Much like the Birnies, the Whites force their victim to take sleeping pills and have a guard dog to block their potential escape. David and Catherine were both sentenced to life in prison, whereas the couple in "Hounds of Love" turns against each other, with Evelyn killing John and her fate left unknown as she wanders the streets holding the knife.

Are the Whites meant to be the Birnies?

Despite these similarities, Ben Young told SciFiNow that he drew inspiration from nine killer couples, and preferred to tell a fiction story rather than a true crime one:

"I didn't really like the idea of giving specific serial killers more notoriety by throwing their name around.

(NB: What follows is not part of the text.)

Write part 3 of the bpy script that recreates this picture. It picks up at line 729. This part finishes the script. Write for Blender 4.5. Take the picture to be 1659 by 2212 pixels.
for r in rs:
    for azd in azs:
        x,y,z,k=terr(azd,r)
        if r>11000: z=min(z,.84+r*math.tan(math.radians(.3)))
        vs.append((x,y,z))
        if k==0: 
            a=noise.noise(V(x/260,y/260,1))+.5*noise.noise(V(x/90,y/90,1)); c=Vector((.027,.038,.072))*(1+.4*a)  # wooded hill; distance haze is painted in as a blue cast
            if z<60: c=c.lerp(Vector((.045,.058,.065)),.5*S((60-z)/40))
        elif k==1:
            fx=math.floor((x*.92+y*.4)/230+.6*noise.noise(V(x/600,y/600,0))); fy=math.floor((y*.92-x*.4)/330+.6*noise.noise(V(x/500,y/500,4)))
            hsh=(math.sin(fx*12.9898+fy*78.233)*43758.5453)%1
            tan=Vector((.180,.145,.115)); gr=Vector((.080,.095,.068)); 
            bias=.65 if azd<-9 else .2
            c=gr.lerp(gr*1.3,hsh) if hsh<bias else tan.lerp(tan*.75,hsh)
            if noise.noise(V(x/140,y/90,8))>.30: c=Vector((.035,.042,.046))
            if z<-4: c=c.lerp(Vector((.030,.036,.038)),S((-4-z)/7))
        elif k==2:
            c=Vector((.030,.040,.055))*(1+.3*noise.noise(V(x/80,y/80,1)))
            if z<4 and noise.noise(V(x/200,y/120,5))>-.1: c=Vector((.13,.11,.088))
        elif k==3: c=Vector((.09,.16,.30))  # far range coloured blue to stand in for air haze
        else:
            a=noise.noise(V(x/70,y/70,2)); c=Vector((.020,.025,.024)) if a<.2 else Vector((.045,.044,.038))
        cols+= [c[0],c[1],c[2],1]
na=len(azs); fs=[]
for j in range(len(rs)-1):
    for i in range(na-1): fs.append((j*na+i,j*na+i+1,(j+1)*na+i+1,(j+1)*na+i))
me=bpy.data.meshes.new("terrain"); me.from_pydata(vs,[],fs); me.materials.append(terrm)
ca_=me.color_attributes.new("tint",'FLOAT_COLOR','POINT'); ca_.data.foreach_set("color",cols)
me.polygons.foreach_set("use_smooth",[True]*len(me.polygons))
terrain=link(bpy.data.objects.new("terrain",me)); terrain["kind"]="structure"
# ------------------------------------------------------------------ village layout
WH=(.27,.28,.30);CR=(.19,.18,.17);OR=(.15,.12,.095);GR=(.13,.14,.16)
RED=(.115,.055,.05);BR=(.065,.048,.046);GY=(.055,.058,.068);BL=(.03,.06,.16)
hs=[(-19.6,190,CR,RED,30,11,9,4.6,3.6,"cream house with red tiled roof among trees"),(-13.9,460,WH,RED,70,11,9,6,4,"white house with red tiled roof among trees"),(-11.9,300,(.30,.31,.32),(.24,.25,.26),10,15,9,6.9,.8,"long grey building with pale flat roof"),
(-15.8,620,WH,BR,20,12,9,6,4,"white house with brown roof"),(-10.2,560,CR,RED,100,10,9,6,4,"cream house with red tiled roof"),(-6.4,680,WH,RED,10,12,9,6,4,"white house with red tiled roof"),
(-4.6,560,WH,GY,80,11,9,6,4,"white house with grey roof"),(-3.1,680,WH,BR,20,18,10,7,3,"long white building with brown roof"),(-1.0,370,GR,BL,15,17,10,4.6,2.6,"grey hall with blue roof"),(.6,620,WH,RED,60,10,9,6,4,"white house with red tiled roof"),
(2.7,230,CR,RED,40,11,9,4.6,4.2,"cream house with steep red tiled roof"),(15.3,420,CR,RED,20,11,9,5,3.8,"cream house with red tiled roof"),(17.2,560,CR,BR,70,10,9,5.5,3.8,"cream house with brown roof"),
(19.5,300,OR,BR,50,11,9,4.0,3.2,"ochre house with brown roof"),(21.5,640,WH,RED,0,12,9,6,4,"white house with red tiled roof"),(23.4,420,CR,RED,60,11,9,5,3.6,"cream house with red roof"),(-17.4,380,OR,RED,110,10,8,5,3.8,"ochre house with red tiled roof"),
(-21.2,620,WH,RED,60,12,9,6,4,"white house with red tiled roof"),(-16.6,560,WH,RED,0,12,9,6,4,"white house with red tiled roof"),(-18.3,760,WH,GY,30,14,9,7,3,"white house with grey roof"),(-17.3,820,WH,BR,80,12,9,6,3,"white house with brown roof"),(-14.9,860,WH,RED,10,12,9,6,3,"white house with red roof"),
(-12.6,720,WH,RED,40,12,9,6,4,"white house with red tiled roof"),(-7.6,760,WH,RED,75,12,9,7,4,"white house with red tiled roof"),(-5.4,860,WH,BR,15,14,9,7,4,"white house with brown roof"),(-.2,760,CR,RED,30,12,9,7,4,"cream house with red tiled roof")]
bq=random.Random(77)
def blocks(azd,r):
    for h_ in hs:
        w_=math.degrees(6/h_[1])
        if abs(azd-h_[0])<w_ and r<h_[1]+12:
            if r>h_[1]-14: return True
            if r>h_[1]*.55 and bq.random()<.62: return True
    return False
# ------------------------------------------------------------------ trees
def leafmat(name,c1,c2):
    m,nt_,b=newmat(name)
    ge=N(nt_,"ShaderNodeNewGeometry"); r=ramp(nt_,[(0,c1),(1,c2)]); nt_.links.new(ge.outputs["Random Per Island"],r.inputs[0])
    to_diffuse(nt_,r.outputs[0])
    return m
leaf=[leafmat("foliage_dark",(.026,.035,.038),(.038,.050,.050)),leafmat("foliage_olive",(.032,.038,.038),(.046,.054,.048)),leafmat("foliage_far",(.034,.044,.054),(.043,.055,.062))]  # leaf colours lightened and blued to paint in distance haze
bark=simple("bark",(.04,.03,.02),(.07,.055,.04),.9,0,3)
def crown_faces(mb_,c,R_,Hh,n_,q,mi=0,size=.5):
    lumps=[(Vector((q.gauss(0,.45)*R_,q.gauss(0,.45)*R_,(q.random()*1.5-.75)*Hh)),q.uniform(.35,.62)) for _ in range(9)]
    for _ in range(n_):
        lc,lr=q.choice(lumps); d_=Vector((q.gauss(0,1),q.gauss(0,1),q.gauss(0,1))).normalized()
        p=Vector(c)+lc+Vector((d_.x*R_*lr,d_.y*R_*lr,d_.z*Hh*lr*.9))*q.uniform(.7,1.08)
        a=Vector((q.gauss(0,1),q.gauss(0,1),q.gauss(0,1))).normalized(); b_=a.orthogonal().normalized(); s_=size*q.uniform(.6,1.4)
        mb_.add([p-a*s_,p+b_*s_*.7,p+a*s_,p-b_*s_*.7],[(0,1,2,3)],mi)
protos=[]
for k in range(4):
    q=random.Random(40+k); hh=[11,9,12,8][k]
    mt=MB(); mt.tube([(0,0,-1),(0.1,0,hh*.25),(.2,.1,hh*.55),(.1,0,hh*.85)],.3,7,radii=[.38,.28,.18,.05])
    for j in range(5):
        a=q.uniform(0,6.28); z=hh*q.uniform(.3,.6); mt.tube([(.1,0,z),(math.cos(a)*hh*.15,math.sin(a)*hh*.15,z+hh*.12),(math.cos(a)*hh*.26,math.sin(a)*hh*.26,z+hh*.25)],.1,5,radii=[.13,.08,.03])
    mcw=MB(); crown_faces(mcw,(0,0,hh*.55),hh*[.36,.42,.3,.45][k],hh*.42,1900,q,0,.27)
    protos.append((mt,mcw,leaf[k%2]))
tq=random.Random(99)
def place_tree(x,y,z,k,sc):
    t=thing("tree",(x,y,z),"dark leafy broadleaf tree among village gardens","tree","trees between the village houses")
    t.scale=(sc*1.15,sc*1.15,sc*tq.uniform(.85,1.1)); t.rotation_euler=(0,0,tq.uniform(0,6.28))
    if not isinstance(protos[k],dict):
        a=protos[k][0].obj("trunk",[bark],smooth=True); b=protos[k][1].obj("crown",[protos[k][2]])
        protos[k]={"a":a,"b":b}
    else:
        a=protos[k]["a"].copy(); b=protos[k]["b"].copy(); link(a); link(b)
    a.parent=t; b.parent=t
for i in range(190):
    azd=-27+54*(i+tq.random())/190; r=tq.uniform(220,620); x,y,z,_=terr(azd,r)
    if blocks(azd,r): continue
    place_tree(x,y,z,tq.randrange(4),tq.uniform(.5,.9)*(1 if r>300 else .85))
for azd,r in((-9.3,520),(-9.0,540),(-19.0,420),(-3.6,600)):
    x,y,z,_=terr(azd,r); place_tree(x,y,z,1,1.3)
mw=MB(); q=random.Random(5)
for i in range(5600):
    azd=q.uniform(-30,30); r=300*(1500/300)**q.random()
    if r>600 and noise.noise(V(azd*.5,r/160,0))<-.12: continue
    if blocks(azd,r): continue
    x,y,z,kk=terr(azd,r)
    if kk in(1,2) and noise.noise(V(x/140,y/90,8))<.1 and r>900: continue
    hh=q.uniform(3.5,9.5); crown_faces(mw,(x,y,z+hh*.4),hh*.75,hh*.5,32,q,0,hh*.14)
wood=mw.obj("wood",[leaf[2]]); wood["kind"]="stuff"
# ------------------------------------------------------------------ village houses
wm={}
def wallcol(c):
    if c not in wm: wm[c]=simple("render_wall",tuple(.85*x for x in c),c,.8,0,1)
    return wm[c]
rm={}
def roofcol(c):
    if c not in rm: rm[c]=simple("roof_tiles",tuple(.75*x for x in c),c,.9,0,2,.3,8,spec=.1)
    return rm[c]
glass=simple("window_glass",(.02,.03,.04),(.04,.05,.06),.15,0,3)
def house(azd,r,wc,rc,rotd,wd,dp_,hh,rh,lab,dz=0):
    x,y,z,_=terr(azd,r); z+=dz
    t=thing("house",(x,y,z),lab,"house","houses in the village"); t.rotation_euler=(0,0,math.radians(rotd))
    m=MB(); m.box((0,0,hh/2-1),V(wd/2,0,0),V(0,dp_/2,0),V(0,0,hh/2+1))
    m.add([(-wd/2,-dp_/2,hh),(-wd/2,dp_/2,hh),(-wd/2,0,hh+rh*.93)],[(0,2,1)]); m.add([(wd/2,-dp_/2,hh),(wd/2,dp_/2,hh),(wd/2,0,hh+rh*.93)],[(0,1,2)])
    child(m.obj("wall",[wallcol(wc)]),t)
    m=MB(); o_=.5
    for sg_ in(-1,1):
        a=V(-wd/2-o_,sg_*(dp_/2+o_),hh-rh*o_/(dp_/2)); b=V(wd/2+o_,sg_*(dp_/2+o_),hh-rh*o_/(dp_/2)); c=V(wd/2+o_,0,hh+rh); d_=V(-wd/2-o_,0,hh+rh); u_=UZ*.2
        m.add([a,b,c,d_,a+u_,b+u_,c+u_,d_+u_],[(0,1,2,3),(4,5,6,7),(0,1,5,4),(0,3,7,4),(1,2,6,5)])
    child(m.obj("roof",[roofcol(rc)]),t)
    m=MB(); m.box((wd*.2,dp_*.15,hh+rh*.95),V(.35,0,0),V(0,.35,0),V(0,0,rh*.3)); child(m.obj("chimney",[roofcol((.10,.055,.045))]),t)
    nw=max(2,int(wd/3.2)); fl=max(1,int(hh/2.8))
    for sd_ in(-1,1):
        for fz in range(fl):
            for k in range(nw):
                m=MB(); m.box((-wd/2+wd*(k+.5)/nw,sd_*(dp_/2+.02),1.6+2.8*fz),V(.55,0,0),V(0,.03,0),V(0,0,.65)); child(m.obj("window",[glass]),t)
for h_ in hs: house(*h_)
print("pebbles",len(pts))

And I also like the freedom that I had by not having to stick to any particular story. Because real life doesn't work like movies. In movies, characters have to have arcs and I couldn't find anything like that in any of the true cases that I read about."

He also spoke of not wanting to depict his characters — even the captors — in a black-and-white way. You can see this in Young's sympathetic characterization of Evelyn; she's more of an unwilling accomplice who is being manipulated by her sadistic husband. John is the one who leads most of the cruelty, not only the vicious rapes of Vicky but also the devastating scene where he kicks a dog to death.

Young made valid points about his hesitancy to adapt the Birnies' story, but "Hounds of Love" would have been a stronger horror film if it held a clear perspective, either entirely original or his interpretation of their crimes.